Some shareholders are pushing Spain’s two biggest banks to quit the US, as a multimillion-dollar settlement at Banco Santander SA adds to a raft of bad news for them coming out of the world’s biggest economy.
Banco Santander SA’s US subprime auto-loans unit agreed to settle a dispute with 34 US states for more than $550mn, a blow to the stronger of its two businesses in the country. Just weeks earlier, Banco Bilbao Vizcaya Argentaria SA took a $2.3bn charge for troubled loans in the country — much of it tied to the oil-and-gas industry — the fourth since it bought its business in the country 13 years ago.
The serial problems for the Spanish banks in the US are prompting renewed questions from institutional investors on whether they should cut their losses by reducing their presence in the US The banks are unlikely to win the kind of the top-tier market share they enjoy in countries such as Mexico and Brazil, said an investor in both banks who spoke before the Santander settlement was announced.
Some of the banks’ institutional shareholders say they have questioned executives over the viability of the US businesses for years as one poor result after another came in.
“Apart from having a pin in the map, I’m not really sure what the added value has been to both Santander and BBVA of having a retail or commercial bank in the US,” said Daragh Quinn, an analyst at Keefe, Bruyette & Woods. “The structure of the US market is certainly different and for whatever reason BBVA and Santander haven’t been able to leverage their operating model from other markets.”
Representatives for Santander and BBVA declined to comment on the investor concerns.
Santander Consumer SA, the auto-lending business, violated consumer protection laws by selling auto loans that it knew had a high probability of default, a group of state attorneys general led by Kwame Raoul of Illinois said on Tuesday.
The unit said in a statement on Wednesday that it has been strengthening its risk management to identify and prevent dealer misconduct. “We are pleased to put this matter behind us,” it said.
BBVA’s huge US writedown contributed to a group net loss of €3.8bn. The lender, which has banks across the US “sun belt,” has struggled since it purchased the business in 2007, booking writedowns in 2009, 2011 and 2020 as well as a €162mn impairment after a push into consumer lending backfired last year.
One BBVA investor said they’d told the lender they didn’t see the US as part of its future and that the bank should focus its capital on profitable businesses such as Mexico. That country accounts for almost half of the bank’s profit. The investors asked not to be named describing the shareholder discussions.

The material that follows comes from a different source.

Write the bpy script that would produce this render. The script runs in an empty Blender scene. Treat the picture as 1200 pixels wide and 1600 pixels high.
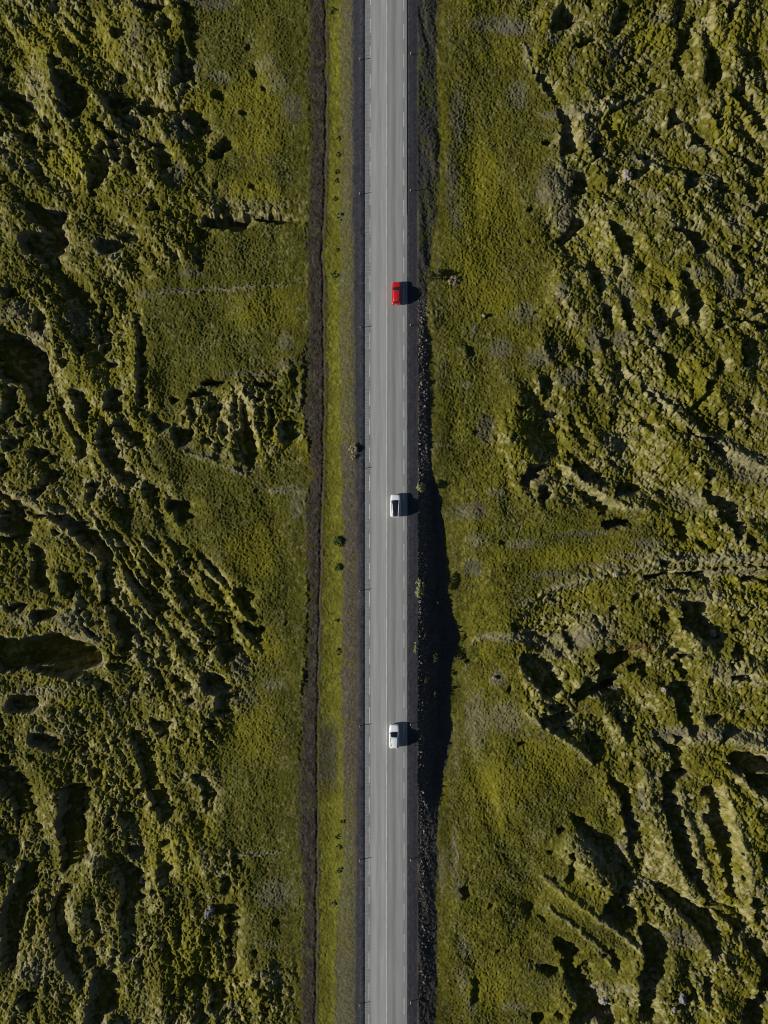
import bpy, bmesh, math, random
import numpy as np
from mathutils import Vector, Matrix, noise as mnoise

# ------------------------------------------------------------------ camera, light, exposure
S0 = 0.13            # metres per photo pixel at road level
CAMH = 150.0
SUN_EL = math.radians(20.5)
SUN_AZ = math.radians(10.0)      # direction the shadows run, counter-clockwise from +X
scene = bpy.context.scene
cam_d = bpy.data.cameras.new('camera'); cam = bpy.data.objects.new('camera', cam_d)
scene.collection.objects.link(cam); scene.camera = cam
cam.location = (0, 0, CAMH); cam.rotation_euler = (0, 0, 0)
cam_d.sensor_fit = 'VERTICAL'; cam_d.sensor_height = 24.0
cam_d.lens = 12.0 / ((800 * S0) / CAMH)
cam_d.clip_start = 1.0; cam_d.clip_end = 20000

world = bpy.data.worlds.new('World'); scene.world = world; world.use_nodes = True
wn = world.node_tree.nodes; wl = world.node_tree.links
bg = wn['Background']; sky = wn.new('ShaderNodeTexSky'); sky.sky_type = 'NISHITA'
sky.sun_disc = False; sky.air_density = 0.65; sky.dust_density = 0.3; sky.sun_elevation = SUN_EL; sky.sun_rotation = math.radians(260)
wl.new(sky.outputs[0], bg.inputs[0]); bg.inputs[1].default_value = 0.05
sun_d = bpy.data.lights.new('sun', 'SUN'); sun_d.energy = 5.0; sun_d.angle = math.radians(0.5)
sun_d.color = (1.0, 0.955, 0.88)
sun = bpy.data.objects.new('sun', sun_d); scene.collection.objects.link(sun)
sd = Vector((math.cos(SUN_EL) * math.cos(SUN_AZ), math.cos(SUN_EL) * math.sin(SUN_AZ), -math.sin(SUN_EL)))
sun.rotation_euler = sd.to_track_quat('-Z', 'Y').to_euler()
scene.view_settings.view_transform = 'Standard'; scene.view_settings.look = 'None'
scene.view_settings.exposure = 0.35; scene.view_settings.gamma = 1.0
scene.cycles.filter_width = 1.1
scene.render.resolution_x = 768; scene.render.resolution_y = 1024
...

While BBVA’s US business has only a slightly lower book value than its Mexico subsidiary, it generates less than a quarter of the income.
At least officially, both lenders say their US operations can be turned around.
“We’re the fourth biggest bank in Texas,” BBVA Chairman Carlos Torres said in January, adding that the US state would be the fourth biggest economy in Europe. “It’s a very relevant part of our business, a franchise with enormous potential that complements our presence in emerging markets.”
For Santander, the relatively successful auto-lending business often masks the shortcomings of the retail bank, which has been weighed down by legacy issues since the lender bought it in 2013. Underlying profit for the consumer finance business grew 12% in the first quarter while it fell 16% at the retail lender.
The bank last year reshuffled its leadership in the US, naming Mahesh Adityaas CEO of the auto division and Timothy Wennes to head the retail bank it operates in the Northeast.
The Spanish banks have hedged against a sluggish domestic market with their foreign operations, but the US isn’t the only region that’s caused headaches. Santander last year took a €1.5bn charge over its UK business, which has struggled to boost profit amid stricter regulations and a competitive mortgage market.
At BBVA, political and economic volatility have consistently dragged down its business in Turkey as the bank has had to navigate a currency crisis and make provisions for rising loan losses.
Santander chairman Ana Botin acknowledged in an interview last year that the US businesses have punched below their weight. With Santander’s main operations being in Latin America, the US can act as an important link for US companies that trade there, she said. The lender is targeting a return on tangible equity of 12% in the next couple of years, she said on Bloomberg TV.
Overall, the underlying profit at the US unit has tripled since 2017, while net income at the retail business has been almost flat over that period.